» Goal of the exercise: Copy verbatim the material from its first line to the line that holds "from math import", including that line.

===============

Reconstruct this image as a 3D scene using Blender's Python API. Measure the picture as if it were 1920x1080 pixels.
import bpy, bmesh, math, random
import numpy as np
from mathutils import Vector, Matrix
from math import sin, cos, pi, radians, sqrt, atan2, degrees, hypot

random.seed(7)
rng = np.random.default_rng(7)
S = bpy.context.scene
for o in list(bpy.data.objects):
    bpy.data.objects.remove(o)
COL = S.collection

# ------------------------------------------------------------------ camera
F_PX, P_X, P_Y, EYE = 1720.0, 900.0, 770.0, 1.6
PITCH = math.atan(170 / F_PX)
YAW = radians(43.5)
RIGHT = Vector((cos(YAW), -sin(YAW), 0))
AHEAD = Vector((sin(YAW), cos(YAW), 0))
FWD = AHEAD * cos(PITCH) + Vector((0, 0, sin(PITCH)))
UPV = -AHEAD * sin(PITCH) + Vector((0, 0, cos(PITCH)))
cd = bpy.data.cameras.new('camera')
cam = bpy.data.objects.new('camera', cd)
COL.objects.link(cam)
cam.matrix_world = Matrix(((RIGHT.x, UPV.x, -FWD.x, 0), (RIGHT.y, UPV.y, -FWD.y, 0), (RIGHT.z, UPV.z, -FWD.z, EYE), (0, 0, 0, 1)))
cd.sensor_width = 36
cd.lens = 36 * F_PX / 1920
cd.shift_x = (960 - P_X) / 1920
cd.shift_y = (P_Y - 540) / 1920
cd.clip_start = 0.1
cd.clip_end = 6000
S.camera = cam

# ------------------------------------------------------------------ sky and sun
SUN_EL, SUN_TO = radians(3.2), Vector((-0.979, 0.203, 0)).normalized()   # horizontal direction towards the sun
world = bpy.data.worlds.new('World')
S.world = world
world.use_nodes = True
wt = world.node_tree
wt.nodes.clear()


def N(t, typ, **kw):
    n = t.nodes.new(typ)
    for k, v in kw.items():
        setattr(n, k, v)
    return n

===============

» Full solution:
Reconstruct this image as a 3D scene using Blender's Python API. Measure the picture as if it were 1920x1080 pixels.
import bpy, bmesh, math, random
import numpy as np
from mathutils import Vector, Matrix
from math import sin, cos, pi, radians, sqrt, atan2, degrees, hypot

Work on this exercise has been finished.